--- DATA LINES ---

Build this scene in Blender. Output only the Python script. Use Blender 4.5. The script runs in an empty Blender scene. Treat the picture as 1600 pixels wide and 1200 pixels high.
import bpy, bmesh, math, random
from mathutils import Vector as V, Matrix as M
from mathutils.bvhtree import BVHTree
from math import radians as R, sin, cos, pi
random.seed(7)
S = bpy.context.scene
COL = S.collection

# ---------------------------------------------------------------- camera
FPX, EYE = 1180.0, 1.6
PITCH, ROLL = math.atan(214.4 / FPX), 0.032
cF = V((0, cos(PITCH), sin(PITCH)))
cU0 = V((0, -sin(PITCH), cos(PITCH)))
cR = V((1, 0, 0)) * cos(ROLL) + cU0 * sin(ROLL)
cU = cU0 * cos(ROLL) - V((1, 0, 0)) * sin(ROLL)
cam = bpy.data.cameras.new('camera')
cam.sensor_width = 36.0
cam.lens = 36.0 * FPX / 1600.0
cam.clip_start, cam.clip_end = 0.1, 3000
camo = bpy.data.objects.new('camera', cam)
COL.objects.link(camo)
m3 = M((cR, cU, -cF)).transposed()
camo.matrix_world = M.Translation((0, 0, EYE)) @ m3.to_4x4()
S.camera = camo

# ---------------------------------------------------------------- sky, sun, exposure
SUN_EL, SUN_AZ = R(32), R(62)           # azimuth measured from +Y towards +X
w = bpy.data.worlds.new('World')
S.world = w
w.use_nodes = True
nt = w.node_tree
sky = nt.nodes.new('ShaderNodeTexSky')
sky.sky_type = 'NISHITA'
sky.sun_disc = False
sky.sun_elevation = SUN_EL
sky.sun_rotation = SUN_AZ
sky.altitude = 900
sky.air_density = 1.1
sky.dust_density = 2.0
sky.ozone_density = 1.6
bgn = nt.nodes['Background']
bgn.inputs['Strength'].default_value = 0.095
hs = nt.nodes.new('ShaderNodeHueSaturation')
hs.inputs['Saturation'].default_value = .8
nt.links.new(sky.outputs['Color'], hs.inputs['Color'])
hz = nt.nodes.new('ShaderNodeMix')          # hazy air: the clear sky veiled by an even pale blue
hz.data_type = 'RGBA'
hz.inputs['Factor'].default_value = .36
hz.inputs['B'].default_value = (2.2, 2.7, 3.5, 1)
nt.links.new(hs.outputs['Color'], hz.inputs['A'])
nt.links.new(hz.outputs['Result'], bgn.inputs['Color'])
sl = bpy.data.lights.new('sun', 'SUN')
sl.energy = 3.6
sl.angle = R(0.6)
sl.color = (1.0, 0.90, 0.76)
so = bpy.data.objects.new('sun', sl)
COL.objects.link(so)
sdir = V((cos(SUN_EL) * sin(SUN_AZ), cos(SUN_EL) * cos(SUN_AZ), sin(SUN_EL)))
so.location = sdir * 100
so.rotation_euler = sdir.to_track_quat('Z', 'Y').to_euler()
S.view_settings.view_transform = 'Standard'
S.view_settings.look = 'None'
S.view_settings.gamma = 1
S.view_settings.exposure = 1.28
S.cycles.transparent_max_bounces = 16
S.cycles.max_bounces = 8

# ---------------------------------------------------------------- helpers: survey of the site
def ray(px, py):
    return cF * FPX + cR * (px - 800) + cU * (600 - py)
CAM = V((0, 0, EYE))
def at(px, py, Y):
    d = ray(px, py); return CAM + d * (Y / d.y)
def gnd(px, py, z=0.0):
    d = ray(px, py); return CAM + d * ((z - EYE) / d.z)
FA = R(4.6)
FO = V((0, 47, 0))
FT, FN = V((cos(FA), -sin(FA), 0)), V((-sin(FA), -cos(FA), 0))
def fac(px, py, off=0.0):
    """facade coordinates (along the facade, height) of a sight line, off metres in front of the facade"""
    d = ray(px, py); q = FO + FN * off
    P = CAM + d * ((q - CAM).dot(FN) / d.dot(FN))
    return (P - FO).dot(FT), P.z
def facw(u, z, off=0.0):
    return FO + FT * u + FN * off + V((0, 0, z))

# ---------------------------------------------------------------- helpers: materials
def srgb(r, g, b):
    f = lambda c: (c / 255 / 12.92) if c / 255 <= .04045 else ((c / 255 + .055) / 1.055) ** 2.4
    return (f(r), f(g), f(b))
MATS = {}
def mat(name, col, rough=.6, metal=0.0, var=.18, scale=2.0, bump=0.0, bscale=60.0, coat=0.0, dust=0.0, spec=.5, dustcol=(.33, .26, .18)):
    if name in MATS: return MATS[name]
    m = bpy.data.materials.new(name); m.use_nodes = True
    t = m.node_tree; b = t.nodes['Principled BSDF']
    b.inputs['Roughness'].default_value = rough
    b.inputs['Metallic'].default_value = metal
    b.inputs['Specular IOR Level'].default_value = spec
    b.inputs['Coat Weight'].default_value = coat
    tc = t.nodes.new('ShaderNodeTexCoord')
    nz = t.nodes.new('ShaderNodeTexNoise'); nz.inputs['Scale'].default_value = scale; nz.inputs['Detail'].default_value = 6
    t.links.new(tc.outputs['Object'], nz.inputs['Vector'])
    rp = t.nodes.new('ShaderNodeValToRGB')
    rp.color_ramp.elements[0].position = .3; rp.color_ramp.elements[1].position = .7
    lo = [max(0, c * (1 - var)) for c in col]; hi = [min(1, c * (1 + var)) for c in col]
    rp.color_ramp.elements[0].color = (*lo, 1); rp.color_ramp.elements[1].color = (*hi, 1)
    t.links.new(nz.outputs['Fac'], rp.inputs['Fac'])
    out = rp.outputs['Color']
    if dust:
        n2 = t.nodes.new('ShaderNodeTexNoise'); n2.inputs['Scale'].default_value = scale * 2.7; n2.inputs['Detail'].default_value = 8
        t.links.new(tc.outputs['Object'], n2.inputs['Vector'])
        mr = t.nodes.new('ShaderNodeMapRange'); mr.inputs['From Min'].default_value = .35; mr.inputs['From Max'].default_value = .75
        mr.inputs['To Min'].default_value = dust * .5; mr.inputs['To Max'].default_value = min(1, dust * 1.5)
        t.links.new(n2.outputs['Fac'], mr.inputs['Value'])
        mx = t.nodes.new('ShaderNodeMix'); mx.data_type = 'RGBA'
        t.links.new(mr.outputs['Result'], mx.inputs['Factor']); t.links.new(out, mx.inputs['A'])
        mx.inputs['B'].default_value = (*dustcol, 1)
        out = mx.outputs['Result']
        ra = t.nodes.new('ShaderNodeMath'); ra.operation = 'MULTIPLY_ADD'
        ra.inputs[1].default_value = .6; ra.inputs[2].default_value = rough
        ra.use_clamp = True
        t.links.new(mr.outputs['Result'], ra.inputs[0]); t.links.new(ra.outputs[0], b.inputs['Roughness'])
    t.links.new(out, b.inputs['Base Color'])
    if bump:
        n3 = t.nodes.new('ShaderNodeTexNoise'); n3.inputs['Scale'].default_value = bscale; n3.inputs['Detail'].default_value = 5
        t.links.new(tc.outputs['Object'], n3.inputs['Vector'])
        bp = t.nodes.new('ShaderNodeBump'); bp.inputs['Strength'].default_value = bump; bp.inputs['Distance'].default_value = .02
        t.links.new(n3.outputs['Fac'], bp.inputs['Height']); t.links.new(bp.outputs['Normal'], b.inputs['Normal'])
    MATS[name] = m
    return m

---

Print, please, the lines above from the very first through the one that holds "COL = S.collection", both included, word for word and with nothing else.

◆ **PROBLEM SOLUTION**
Build this scene in Blender. Output only the Python script. Use Blender 4.5. The script runs in an empty Blender scene. Treat the picture as 1600 pixels wide and 1200 pixels high.
import bpy, bmesh, math, random
from mathutils import Vector as V, Matrix as M
from mathutils.bvhtree import BVHTree
from math import radians as R, sin, cos, pi
random.seed(7)
S = bpy.context.scene
COL = S.collection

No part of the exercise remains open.